Supposedly you first create so-and-so item, let's call it a Fire Sword, five minutes ago. Flavor text will tell of how the sword was used in an ancient battle between wizards 500 years ago. "Five hundred years ago? I made the thing TODAY!?"

There are some possibilities here. Perhaps the item was made, then became Excalibur in the Rust; but Rusty Excalibur had its own name and legend. Maybe you've merely rediscovered an old formula. Maybe you're not actually crafting a new weapon, but using some sort of Summon Magic to call the item from wherever it's resting. Maybe it'll go back in time after you're done with it and have been used then. Maybe in this universe items can be reincarnated?

...Maybe we're overthinking it? Justified, somewhat, in that eBay users tend to do the same thing, fluffing their sold items with an Informed Ability or two. Perhaps this is just a way to "add value" to a newly made item.

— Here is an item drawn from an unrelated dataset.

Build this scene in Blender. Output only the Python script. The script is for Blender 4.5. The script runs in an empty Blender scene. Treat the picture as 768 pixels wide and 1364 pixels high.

  • The Star Ocean games do this a lot. It's possible you're just recreating the item for whatever planet you're on; and the flavor text is aimed at us, the audience; but still.
  • Recettear: The fire bracelet I made caused the centuries-old desert? Really?
    • As far as the customer is concerned, yes.
  • Nie R can be guilty of this: Take your weapons to be upgraded and you get some backstories claiming that the weapon once caused an ancient tragedy.
  • A recurring feature of the Might and Magic games is the presence of ores of various qualities which can be brought to craftsmen and used to make equipment. With the best ores, you have a chance of making equipment which is not merely ancient, but unique and legendary. In the sixth game, one of the enchantments which can appear on equipment is the "antique" modifier which multiplies the item's value by ten. By using the Enchant Item on unenchanted items, you may randomly turn them into antiques.
  • Kingdom of Loathing has the Legendary and Ultimate Legendary Weapons of each class; with four each; even if one is an upgrade of another. It spoofs this in having the Accordian Thief's Ultimate Quest Weapon have a legend about something that hasn't happened yet. "It's even whispered that Shelia the Creeper used it to assassinate the villainous Pope Flaunchett VIII, though it'll be a while before that can be confirmed, since the current Pope of the Kingdom of Loathing is Flaunchett VI."
    • The pixel whip subverts it: "This legendary vampire-slaying whip has been in your family for generations. No, wait, I'm thinking of a different whip. This one was made out of brown pixels by a crazy guy in a shed in the woods."
    • And smashed apart with the description of the Avatar of Boris weapon, Trusty, a remarkably well-written treatise which posits that most weapons of legend started out being grabbed from some nameless enemy's hand in a moment of desperation, and eventually become legendary because people think they're legendary.
  • In Dragon Age II, killing a nameless high dragon will let you loot her Fire Gland, which, in turn, can be crafted by a local enchanter into an amulet named Urzara's Tooth. This unlocks a Codex entry, which claims that Urzara's Tooth is a 200-year-old relic of a dragon-worshiping cult.
  • Averted in Neverwinter Nights, where a weapon or piece of armor made by in-game will have the flavor text describe it being made by the specific blacksmith, in the current year and for the current campaign but in the same style as the "ancient" equipment so it feels like the player is crafting their legend for future adventurers as they play the game.
  • Averted in Drakengard (where, in both games, weapons reveal their histories as they increase in level) in two ways: one, you don't craft weapons, but instead unlock them, so you're not just making ancient weapons from scratch; and two, the starting weapons of your characters in the second game... have the backstories of their wielders as their histories.